Brooke has a unique position in the working world as an author-scientist-prostitute - so the tools of her trades are a computer (or typewriter), a microscope and….. well… use your imagination.
The author, who now works at the Bristol Institute of Child Health, went on the Game to fund her studies for a PhD in London. I wonder what her fellow white-coated colleagues had to say when she turned up for work today?
Putting Stephenie Meyer into the vault for a minute, here is another woman who is going to sell a lot of books - Sarah Palin. The first signed copy of her book, Going Rogue, is now listed for sale and the price is $115. I can’t decide whether that is expensive or cheap. I guess it depends on how her political career goes. If she challenges Barack Obama in 2012 and becomes president, then $115 will be a bargain. Signed copies of Going Rogue are going to become reasonably plentiful once her booktour kicks off.

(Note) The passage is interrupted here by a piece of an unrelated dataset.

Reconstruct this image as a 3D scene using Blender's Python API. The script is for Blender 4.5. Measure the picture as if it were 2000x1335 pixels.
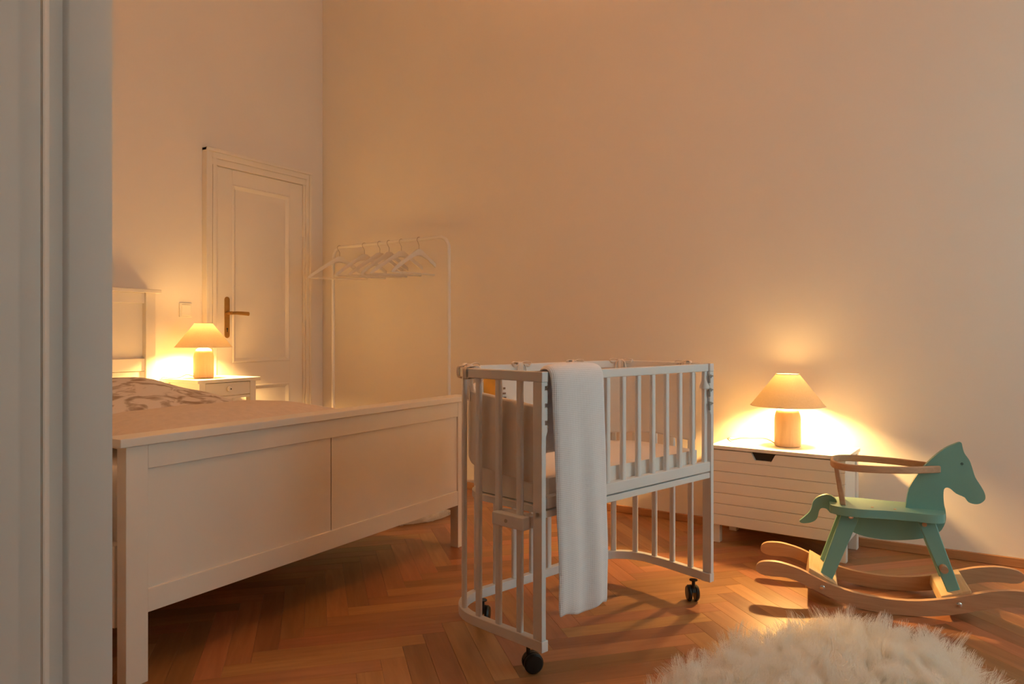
import bpy, bmesh, math, random
from mathutils import Vector, Matrix
from mathutils.geometry import tessellate_polygon
random.seed(7)
PI = math.pi
sc = bpy.context.scene
for o in list(bpy.data.objects):
    bpy.data.objects.remove(o)
COL = sc.collection

# ------------------------------------------------------------------ camera
FPX, HORIZON, CAMH = 1425.0, 651.0, 0.935
AZ = math.atan(868 / FPX)                       # heading, measured from the +X axis
FW = (math.cos(AZ), math.sin(AZ)); RT = (math.sin(AZ), -math.cos(AZ))
cd = bpy.data.cameras.new('camera'); cam = bpy.data.objects.new('camera', cd); COL.objects.link(cam)
cam.location = (0, 0, CAMH); cam.rotation_euler = (PI / 2, 0, AZ - PI / 2)
cd.sensor_width = 36; cd.lens = FPX / 2000 * 36; cd.shift_y = -(667.5 - HORIZON) / 2000
cd.clip_start = 0.02
sc.camera = cam

# ------------------------------------------------------------------ light
SKY_STRENGTH = 2.05
SKY_COLOR = (0.96, 1.40, 1.42, 1)
LAMP_WATT = 2.3
LAMP_COLOR = (1.0, 0.577, 0.175)
SPOT_WATT = 90.0
SPOT_COLOR = (1.0, 0.575, 0.185)
FILL_WATT = 33.5  # added warm fill, from an invented pendant out of view
FILL_COLOR = (1.0, 0.357, 0.092)
w = bpy.data.worlds.new('dusk_sky'); sc.world = w; w.use_nodes = True
bg = w.node_tree.nodes['Background']; bg.inputs[0].default_value = SKY_COLOR; bg.inputs[1].default_value = SKY_STRENGTH
sc.view_settings.view_transform = 'Standard'; sc.view_settings.look = 'None'
sc.view_settings.exposure = 0.0; sc.view_settings.gamma = 1.0
try: sc.view_settings.use_curve_mapping = False
except Exception: pass

try:
    sc.cycles.max_bounces = 14; sc.cycles.diffuse_bounces = 9; sc.cycles.transmission_bounces = 12
except Exception: pass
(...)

Her booktour starts on November 18 in Grand Rapids, Michigan. It’s interesting to see her appearances closely mirror appearances made by Palin and John McCain when they were on the campaign trail. On December 7, Palin appears at the massive Mall of America in Bloomington, Minnesota, which is close to the location of last year’s Republican National Convention, where Palin likened herself to a pit bull (an odd comparison as this breed of dog is now infamous for attacking toddlers.)
Going Rogue is getting a huge media lift - interviews with Oprah Winfrey and Barbara Walters will be televised this week, and she’ll be doing the rounds of the right-wing talk radio and TV shows. Here is the NY Times’ review.
Obama’s books and his own book tour were key factors in his bid to gain the Democratic nomination and then helped to define his beliefs once the actual presidential campaign was under way.
In terms of collectibility, Palin has a long, long way to go in order to match Obama. The most expensive Obama book sold by AbeBooks is a signed 1995 first edition of Dreams From My Father that went for a huge $12,500 during the early days of his presidency.
UPDATE - the first signed Sarah Palin book sold shortly very quickly after the post was written. The Oprah effect?